Taoiseach Leo Varadkar signalled on Thursday that a rejuvenated Franco-German alliance would face opposition if decisions on the future of the European Union were made in Paris and Berlin and effectively imposed on smaller states.
Speaking on a Davos panel discussion about the future of Europe, Mr Varadkar said he would welcome it if France, with a new outward-looking president in Emmanuel Macron, and Germany, where chancellor Angela Merkel is seeking to form a fourth-term government, re-established an "engine" to drive the EU project forward.
Mr Varadkar said that Europe "was at its best" between the mid-1980s and mid-1990s when François Mitterand led France and Helmut Kohl led Germany, while Jacques Delors was president of the European Commission, driving projects such as the euro and enlargement of the union.
“That wouldn’t have happened without that Franco-German alliance,” he said. “But I am also cautious about the Europe of the historical past . . . where large states went to war on occasion and very often over-ran smaller states.”
Paris and Berlin
The Taoiseach added: “We don’t want to see meetings in Paris and Berlin that only countries with more than 40 million people are invited to attend, and the smaller countries being told afterwards what’s good for Europe.”
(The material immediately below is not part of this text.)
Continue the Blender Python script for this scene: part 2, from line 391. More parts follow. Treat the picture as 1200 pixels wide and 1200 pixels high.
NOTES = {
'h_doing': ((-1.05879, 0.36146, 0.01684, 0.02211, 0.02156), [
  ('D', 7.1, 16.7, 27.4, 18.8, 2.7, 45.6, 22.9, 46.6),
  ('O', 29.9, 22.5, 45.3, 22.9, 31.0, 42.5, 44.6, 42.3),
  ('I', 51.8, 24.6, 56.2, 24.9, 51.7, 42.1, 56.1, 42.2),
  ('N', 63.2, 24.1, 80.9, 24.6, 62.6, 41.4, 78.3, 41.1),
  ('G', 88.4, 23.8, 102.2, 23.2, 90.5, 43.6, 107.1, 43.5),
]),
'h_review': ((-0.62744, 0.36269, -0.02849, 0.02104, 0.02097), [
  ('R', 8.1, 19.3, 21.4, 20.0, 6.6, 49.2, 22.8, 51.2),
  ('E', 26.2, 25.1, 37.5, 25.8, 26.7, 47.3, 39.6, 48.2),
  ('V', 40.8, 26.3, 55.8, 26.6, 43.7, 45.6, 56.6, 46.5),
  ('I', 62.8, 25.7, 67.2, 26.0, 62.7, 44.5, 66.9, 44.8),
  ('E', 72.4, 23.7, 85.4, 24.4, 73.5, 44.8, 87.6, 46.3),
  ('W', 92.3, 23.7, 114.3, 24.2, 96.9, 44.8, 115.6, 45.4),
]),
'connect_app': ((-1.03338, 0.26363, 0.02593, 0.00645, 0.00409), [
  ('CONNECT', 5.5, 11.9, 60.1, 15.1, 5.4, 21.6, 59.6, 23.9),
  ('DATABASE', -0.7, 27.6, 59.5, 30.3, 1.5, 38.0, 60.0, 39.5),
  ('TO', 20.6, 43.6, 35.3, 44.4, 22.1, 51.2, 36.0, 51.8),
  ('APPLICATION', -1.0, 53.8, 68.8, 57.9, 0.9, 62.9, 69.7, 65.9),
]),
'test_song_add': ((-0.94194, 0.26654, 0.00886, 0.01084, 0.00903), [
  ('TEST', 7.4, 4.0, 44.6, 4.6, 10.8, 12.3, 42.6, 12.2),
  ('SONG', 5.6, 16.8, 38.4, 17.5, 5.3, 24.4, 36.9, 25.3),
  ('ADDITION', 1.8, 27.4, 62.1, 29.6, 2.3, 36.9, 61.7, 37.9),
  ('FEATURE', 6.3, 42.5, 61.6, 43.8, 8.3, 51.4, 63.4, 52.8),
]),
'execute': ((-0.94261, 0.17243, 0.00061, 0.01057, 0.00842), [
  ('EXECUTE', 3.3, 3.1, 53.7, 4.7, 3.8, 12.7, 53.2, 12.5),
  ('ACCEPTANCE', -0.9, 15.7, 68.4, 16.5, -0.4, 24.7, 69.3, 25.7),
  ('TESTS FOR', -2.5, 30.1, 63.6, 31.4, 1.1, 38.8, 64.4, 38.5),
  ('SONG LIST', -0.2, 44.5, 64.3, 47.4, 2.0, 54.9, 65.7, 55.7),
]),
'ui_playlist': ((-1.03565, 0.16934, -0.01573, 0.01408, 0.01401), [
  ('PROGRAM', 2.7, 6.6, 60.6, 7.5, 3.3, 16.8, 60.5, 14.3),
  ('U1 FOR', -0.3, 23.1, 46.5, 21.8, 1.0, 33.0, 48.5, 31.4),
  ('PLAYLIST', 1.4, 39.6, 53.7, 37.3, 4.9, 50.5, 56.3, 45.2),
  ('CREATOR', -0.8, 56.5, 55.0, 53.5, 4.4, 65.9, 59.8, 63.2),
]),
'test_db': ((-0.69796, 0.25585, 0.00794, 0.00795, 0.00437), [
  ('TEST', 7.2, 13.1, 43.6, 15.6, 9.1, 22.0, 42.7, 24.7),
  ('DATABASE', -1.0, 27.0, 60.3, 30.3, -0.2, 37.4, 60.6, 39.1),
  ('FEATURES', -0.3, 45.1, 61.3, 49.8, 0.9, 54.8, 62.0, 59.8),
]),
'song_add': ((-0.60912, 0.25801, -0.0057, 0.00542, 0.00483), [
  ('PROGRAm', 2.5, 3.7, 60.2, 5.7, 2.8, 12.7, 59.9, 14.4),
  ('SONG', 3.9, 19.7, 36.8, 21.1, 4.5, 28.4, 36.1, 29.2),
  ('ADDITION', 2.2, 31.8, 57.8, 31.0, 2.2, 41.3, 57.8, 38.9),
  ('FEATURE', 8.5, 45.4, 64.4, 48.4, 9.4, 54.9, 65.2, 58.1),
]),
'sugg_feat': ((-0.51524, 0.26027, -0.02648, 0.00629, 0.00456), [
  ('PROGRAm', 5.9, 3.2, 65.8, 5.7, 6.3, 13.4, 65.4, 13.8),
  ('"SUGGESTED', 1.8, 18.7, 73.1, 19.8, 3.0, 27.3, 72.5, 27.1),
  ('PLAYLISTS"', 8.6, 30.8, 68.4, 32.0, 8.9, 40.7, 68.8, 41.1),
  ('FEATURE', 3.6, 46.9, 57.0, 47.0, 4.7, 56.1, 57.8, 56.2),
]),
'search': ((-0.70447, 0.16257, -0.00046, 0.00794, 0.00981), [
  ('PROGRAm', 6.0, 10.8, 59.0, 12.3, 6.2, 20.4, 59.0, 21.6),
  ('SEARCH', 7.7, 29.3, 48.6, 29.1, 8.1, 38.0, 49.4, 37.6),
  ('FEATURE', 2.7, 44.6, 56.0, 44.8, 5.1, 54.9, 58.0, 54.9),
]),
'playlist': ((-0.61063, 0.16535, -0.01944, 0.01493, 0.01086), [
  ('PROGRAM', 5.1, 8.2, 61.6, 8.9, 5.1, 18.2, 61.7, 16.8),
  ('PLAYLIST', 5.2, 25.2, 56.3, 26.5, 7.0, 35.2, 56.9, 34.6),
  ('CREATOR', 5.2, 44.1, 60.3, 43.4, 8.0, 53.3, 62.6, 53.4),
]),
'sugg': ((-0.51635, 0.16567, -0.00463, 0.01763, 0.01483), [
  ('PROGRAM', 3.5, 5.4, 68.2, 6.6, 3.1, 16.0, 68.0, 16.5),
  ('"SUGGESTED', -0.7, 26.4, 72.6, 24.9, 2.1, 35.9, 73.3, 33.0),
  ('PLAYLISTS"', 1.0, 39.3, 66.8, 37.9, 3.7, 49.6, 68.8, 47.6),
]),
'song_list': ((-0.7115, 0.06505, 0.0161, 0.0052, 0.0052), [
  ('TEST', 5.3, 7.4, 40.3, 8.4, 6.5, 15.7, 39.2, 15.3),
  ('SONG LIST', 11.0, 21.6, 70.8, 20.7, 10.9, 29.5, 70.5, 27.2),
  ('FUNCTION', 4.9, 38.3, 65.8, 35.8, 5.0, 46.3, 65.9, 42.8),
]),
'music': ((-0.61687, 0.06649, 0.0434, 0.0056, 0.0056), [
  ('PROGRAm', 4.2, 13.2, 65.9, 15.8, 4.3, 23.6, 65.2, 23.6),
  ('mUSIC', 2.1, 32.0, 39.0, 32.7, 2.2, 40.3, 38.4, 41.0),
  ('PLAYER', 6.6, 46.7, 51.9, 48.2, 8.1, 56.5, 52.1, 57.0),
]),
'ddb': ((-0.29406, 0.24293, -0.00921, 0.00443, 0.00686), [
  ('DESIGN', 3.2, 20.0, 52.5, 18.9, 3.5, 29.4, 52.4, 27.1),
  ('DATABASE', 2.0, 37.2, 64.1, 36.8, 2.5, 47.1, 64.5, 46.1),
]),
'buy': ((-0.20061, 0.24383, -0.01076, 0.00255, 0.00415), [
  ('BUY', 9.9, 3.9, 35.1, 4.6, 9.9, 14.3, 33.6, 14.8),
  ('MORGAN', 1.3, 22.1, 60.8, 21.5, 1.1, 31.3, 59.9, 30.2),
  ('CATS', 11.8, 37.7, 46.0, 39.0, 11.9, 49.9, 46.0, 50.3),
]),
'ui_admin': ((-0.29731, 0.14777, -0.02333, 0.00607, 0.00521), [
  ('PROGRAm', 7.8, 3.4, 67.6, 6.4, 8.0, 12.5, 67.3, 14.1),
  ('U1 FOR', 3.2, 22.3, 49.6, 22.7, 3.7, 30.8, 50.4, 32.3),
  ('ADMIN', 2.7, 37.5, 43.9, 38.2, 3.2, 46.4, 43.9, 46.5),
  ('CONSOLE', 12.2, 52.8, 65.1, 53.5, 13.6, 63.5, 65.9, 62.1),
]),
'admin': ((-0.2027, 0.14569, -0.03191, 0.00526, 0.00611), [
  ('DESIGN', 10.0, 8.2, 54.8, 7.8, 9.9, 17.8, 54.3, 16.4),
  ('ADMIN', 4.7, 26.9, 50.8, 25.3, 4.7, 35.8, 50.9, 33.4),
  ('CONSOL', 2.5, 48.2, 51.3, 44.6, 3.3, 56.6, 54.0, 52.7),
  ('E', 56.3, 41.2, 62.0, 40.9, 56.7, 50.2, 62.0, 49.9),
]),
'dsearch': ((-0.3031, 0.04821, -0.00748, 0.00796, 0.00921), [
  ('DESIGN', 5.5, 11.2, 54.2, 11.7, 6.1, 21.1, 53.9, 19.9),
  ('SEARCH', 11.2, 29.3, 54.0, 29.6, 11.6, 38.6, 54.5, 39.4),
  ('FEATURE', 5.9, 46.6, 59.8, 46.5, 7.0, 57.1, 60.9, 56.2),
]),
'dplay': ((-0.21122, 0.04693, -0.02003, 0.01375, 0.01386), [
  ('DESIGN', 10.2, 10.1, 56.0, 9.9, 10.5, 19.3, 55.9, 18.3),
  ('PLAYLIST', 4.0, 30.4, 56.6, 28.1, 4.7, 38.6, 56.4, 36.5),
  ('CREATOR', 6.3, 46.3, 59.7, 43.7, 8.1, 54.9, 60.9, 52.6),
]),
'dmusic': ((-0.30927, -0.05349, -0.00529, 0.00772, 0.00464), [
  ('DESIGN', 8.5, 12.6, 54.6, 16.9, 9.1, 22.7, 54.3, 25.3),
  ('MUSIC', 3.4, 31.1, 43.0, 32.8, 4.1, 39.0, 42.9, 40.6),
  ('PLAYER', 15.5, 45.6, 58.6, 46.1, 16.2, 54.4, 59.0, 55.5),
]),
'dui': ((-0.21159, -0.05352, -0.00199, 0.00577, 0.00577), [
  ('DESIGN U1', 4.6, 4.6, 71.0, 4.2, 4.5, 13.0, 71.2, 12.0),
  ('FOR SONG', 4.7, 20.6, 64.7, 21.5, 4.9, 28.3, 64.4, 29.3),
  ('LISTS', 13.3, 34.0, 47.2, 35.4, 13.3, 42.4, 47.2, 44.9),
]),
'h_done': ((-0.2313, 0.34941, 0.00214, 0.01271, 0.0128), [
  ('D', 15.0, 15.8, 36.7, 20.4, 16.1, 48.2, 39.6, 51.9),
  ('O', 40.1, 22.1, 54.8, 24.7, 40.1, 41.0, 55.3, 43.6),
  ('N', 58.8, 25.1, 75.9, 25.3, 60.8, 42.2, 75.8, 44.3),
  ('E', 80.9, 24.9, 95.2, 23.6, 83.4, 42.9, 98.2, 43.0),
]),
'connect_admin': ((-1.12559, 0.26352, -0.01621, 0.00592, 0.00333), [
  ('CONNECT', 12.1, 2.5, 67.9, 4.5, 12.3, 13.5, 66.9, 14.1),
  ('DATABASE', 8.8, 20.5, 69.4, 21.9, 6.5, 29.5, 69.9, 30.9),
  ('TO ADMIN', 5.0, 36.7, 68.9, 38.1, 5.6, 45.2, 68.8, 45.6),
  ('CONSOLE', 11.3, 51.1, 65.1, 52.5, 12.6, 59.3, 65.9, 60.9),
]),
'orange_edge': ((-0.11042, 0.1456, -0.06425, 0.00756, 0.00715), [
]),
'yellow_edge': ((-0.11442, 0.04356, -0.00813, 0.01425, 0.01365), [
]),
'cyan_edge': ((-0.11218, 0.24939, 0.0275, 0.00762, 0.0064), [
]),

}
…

With the UK set to exit the EU, smaller “free trader countries” that believe in “low taxation generally” will need to work together and build new relationships and help shape the future of Europe, he said.
Mr Varadkar said that as the current US administration steps back from free-trade agreements and the UK leaves the EU, Europe needed to take a greater role in the world. He reiterated his support for Europe to establish a “Marshall Plan” to help Africa, in much the same way US assisted in the rebuilding of western European economies after the second World War.
“We’ve already seen the consequence of Libya failing as a state,” he said.
Africa and crisis
“There were enormous humanitarian consequences for the people of Libya and a very negative effect on Europe. If a much larger African state were to go the wrong way, imagine the crisis and imagine the impact on Europe. It is in very much our interest that Africa succeeds in the 21st century. We’ve a responsibility to make that happen.”
When panellists were asked if they could help write the keenly awaited speech of the US president to the World Economic Forum gathering on Friday, Mr Varadkar said he would like an "acknowledgment" from Donald Trump about the US's history "by and large of being a force for good in the world".
“America made itself great by trading and accepting migrants from all over the world,” he said. “It’s a country . . . that saved the world from fascism and then from communism. When America disengages from the world, it doesn’t live up to those very American values and the world becomes a more dangerous place – and a lesser place.”